Stop and think about it: The brand of economics that got us into our financial mess is accepted by “both” parties and taught on all our campuses. The ability to go to war against anyone at any time is a fixture since 9/11, apparently an inside job. The population is dumbed down, given no news in any meaningful sense, and only allowed the freedom to vote when voting is meaningless. (Even if voting had meaning, the advent of electronic tallying allows results to be altered, elections stolen. Had Wisconsin not been in the bag, it would have been stolen.) There is no freedom of speech, as Manning and Assange demonstrate. Government agents can disappear us at a moment’s notice, and the right to kill us is now enshrined in executive order.

Truly dangerous
The amazing thing, which I surely did not see coming, was that all of the gains of the extreme right (essentially an unrelenting march of fascism) that were achieved since 9/11 by the Bushies were made permanent under Obama. His administration has brought complete encirclement by the right wing, solidification of gains, and cleaning up of a mess here and there. He is part of the permanent right-wing majority.

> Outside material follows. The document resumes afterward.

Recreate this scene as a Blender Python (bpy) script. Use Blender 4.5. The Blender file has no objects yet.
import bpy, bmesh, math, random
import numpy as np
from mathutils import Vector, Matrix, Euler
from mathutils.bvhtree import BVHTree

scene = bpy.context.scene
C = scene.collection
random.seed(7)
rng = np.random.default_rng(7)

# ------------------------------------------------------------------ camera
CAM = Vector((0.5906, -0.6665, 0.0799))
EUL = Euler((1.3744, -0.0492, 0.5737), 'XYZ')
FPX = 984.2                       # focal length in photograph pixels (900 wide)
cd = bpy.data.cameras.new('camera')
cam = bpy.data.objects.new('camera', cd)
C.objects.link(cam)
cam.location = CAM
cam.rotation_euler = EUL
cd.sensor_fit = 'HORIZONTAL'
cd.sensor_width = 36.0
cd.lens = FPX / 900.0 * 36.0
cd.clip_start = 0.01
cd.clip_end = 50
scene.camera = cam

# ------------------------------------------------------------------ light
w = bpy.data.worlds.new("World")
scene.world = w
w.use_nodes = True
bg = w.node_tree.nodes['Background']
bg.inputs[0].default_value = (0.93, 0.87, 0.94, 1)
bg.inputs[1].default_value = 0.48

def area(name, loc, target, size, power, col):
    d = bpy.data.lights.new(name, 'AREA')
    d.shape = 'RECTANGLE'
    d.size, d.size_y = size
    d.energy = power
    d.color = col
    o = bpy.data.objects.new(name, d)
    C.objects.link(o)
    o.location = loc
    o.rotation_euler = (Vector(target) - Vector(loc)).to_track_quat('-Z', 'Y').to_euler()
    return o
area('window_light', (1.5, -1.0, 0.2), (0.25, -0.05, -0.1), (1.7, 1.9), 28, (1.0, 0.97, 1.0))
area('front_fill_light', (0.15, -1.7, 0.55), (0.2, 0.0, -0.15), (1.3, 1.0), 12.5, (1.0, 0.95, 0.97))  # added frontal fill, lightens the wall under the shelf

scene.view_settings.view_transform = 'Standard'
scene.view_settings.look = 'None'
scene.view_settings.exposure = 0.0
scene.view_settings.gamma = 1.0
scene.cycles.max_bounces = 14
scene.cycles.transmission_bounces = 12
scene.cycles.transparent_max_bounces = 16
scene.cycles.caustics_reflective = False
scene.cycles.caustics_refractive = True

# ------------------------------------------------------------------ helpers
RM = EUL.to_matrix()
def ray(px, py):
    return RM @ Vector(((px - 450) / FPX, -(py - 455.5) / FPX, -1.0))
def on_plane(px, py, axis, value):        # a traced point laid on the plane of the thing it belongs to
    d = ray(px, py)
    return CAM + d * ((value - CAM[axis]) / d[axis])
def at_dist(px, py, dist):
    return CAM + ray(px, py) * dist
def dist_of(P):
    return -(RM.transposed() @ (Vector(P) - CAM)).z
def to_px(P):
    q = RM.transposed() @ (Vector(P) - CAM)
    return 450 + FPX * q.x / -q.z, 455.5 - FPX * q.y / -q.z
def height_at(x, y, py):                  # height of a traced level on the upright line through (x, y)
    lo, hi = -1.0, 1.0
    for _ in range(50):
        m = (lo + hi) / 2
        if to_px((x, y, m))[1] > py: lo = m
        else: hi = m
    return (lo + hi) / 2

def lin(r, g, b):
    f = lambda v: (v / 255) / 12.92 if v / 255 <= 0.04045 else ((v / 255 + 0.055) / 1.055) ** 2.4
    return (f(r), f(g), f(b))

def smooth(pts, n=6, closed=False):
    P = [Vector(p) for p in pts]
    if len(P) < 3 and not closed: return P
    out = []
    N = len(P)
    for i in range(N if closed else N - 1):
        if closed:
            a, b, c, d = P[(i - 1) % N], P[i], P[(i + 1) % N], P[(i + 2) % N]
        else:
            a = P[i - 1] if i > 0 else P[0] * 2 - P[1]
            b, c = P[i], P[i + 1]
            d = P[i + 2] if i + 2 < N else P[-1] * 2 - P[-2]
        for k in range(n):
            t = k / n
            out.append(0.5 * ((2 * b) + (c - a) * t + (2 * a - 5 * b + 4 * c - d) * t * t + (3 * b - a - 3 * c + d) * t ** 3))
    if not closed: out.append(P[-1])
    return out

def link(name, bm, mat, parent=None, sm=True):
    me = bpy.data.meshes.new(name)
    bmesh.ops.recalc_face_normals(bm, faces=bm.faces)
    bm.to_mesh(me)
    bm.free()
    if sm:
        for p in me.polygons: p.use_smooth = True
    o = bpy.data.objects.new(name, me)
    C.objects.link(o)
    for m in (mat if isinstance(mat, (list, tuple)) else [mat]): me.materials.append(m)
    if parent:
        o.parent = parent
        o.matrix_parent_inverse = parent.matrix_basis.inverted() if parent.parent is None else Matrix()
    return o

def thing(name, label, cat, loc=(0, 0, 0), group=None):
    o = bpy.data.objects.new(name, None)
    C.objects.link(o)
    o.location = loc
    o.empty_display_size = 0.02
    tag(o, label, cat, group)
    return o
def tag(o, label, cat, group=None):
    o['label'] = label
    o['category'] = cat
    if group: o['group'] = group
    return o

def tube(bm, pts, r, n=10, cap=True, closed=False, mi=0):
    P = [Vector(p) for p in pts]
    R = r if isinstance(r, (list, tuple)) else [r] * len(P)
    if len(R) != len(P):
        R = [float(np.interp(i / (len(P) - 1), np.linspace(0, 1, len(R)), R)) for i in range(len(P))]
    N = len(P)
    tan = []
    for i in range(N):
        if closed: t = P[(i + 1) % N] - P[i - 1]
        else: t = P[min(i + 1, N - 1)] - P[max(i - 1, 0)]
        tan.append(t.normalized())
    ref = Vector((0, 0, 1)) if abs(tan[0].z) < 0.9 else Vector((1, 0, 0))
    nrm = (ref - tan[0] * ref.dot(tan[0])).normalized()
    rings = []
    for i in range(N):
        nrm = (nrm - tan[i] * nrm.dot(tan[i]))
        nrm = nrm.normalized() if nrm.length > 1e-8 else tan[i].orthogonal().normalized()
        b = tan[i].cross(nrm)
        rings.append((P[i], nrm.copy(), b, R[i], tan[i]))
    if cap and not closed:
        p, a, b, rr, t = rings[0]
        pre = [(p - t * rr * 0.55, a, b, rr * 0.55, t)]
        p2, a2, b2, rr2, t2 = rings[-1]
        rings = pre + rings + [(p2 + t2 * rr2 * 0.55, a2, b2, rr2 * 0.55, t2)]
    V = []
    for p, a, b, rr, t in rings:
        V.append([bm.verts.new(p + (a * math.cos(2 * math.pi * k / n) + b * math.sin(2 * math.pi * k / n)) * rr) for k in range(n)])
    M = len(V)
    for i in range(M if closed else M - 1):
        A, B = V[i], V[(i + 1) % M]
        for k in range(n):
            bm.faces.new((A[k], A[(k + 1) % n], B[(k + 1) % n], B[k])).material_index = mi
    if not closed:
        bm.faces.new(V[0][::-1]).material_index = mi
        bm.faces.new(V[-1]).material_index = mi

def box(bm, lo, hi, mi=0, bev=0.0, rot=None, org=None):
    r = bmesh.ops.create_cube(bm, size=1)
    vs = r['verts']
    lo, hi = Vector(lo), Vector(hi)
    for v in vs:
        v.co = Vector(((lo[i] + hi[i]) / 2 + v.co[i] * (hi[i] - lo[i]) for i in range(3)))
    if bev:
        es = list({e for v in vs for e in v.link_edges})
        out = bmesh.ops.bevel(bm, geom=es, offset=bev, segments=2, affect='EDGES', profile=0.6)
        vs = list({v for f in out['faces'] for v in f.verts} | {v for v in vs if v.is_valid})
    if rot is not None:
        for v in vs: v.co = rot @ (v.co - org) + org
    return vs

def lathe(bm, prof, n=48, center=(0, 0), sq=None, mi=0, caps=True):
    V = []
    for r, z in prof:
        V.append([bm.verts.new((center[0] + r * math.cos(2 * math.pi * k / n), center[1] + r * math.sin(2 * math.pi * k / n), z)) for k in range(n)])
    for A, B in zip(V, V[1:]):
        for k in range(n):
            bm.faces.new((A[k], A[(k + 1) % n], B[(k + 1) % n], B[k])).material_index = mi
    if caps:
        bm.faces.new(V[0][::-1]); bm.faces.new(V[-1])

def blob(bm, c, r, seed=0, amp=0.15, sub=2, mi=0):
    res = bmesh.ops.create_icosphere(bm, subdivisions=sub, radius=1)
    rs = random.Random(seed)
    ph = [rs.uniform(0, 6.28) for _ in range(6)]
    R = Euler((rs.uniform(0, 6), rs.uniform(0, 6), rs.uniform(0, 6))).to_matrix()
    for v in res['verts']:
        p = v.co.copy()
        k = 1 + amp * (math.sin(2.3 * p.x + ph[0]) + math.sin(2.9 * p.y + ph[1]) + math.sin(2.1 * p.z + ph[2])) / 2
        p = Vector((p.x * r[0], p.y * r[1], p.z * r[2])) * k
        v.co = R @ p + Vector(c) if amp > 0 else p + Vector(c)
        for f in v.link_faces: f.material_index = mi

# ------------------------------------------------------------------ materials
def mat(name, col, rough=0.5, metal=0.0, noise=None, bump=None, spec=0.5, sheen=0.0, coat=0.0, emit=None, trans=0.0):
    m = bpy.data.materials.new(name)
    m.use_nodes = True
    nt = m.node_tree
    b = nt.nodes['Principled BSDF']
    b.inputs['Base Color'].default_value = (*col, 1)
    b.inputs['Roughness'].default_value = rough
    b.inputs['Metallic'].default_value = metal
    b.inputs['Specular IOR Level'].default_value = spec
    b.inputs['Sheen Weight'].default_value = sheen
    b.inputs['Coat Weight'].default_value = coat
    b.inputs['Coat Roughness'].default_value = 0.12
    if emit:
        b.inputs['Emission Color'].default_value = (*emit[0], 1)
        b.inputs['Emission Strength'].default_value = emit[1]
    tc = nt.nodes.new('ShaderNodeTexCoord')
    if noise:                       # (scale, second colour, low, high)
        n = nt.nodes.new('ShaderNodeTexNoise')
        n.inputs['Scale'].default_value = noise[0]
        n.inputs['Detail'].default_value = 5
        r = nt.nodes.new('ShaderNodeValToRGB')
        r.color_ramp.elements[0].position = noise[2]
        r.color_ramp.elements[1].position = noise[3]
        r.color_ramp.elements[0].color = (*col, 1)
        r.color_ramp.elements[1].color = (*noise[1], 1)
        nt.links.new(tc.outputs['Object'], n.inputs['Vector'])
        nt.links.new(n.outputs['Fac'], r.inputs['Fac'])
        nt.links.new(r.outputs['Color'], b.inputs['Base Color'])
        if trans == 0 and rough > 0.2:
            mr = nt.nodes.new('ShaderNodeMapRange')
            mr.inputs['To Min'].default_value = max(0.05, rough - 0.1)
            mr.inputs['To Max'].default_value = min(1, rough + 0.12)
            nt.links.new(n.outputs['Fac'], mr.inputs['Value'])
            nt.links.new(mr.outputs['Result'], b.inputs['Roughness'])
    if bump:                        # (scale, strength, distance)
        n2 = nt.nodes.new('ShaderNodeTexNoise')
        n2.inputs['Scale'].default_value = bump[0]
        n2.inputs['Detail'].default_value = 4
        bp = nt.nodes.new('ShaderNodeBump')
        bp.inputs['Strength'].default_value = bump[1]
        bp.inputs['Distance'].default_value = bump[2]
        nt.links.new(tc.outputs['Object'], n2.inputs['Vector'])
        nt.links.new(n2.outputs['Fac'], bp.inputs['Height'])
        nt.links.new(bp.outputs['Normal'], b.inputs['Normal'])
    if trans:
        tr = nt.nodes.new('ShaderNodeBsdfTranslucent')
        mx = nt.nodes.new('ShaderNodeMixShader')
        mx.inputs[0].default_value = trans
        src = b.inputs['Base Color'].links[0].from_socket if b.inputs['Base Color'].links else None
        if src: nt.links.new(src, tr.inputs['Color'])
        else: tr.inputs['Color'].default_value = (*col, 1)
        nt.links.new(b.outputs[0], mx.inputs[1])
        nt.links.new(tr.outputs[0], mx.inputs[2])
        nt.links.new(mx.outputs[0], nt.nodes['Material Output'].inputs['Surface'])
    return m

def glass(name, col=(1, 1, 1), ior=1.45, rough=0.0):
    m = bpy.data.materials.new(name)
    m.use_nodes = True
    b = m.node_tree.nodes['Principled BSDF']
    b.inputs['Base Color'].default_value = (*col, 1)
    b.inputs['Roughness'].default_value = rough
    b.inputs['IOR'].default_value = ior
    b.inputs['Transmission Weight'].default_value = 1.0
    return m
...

Does this get you down? Yeah, me too. Can’t help it. But as a Cincinnati Reds fan, I know what it is to be down and see no prospects on the horizon. You just enjoy each individual game. A small victory here and there is fun, even if there is no pennant on the horizon. Military defeat for this country is a good thing, and more and more people realize that the idea of a 19-Arab 9/11 conspiracy was a joke. That last part is subterranean, like “killing Osama”, for which physical evidence is yet to be presented – enough people know this but don’t say anything, as they’ll be ridiculed. That sort of knowledge, shared but not spoken, can create sea change over the long haul. It will manifest in many ways, and maybe in my lifetime a major “news” outlet will acknowledge that 9/11 was an inside …. nah. Won’t happen. They still think Oswald killed JFK. It’s their job to be clueless, and damned they are good at their job!

Beatlemania
I’ve long been enthralled by the events of the 1960’s – I was too young to have any sense of the flow of events over long periods of time back then, but something was in the air. It wasn’t Vietnam – the slaughter there was merely repeat of a similar massacre on the Korea peninsula in the early 50’s that generated no protests. The slaying of JFK in public had deep impact on the public psyche. But even before that, with the arrival of the Beatles and the ensuing mass hysteria, something was up. It was the boomers, a generation that had it relatively easy, had time to enjoy pursuits outside of sweat labor, had some money and access to college education when campuses were not so intellectually clamped down as they are now …

…returning vets told horror stories of atrocities in Indochina, and with the Beatles and other countercultural music, drugs entered the mainstream. The most important events that took place on campuses were not protests, which were nice, but rather “teach-ins”, which spread the word about Vietnam. In that spate of free expression rose a feminist movement, the maturity of a long-existent civil rights march, pacifism and environmentalism. It was a threat to (what we now call) the 1% that they had never seen before. In short order, RFK and MLK were gunned down, and Hubert Humphrey was crowned the Democratic nominee without ever having won a primary. There was a police riot in Chicago. The backlash had begun.

Beatlemania matured
In the ensuing decades, unknown to the modern right-wing, the campuses were purged of rebellious professors, and military indoctrination began anew. The movie Top Gun was a sign that militarism was again on the rise. Between and 1975 and 1991, the US invaded Central America and Afghanistan (mostly by proxy), but these events were hardly known in the mainstream. The US supervised a near-genocidal attack on a little island called Timor, and both aided and excoriated Pol Pot as the Cambodian massacre of the 1970’s was completed. Then came the fall of the Soviets, and the rise of the unimpeded American Empire, the first strike on Iraq in 1991 wherein the “Vietnam Syndrome” was “whipped”, according to HW. Business as usual again …

But not quite. It was hard, took massive propaganda to justify attacks on other countries. Even little Kosovo required use of NATO, as the America public would not get behind the effort. Clinton wanted to invade Iraq in the late 1990’s, but the public would not get behind him, and he had to settle for a major bombing campaign without actual troops. Something had to be done … a new permanent enemy was need to replace Communism, and that required some grand mobilizing event, a new permanent enemy and a New Pearl Harbor … or Reischtag.